Top college basketball coaches are often sought after as experts in the field of inspirational leadership; their advice applies, as the saying goes, “both on the court and in life.” These coaches, in my experience, rarely mention that one of their top strategies for the court and/or life is Being Preposterously Full of Bullshit.
This aw-shucks faux ignorance is not just aesthetically annoying. It puts programs that follow the rules—which, their merits aside, everyone claims to agree to—at a competitive disadvantage. More significantly, it deprives players who do follow the NCAA’s rules of compensation of money they deserve and might need urgently. And it prevents even those who are being compensated from participating in enforceable contracts, putting them at risk of being suspended and/or forced into disruptive transfers when they get “caught” “cheating.”

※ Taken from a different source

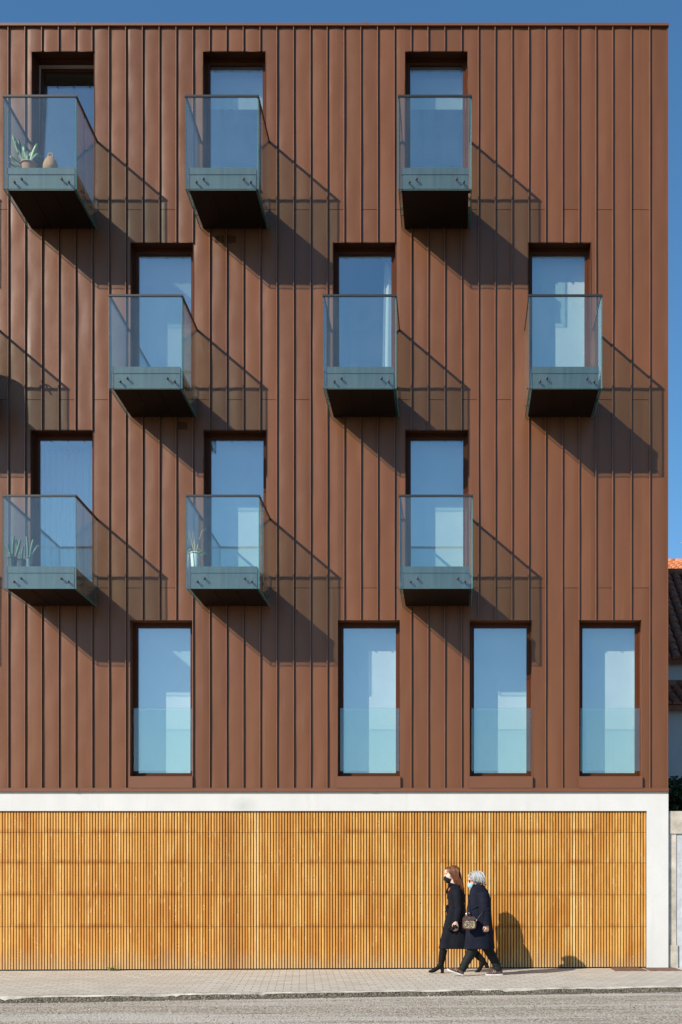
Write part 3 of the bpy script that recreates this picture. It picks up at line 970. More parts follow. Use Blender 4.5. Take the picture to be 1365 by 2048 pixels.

Many college basketball coaches are the highest-paid employees in their states. Izzo and Krzyzewski are more iconic figures than any of their players ever will be, and they have the power to change their sport. Instead, they and other famous coaches seem invested in maintaining the status quo while simultaneously denying that the status quo is the status quo. The first step in figuring out how a system of player compensation could be made fair and widely acceptable to colleges, alumni, and fans would be for big-shot coaches to admit the obvious: that they already operate one.
*Correction, Feb. 26, 2018: This post originally misstated the amount of the dinner in question. (We were off by 20 cents, having stated $37.15.)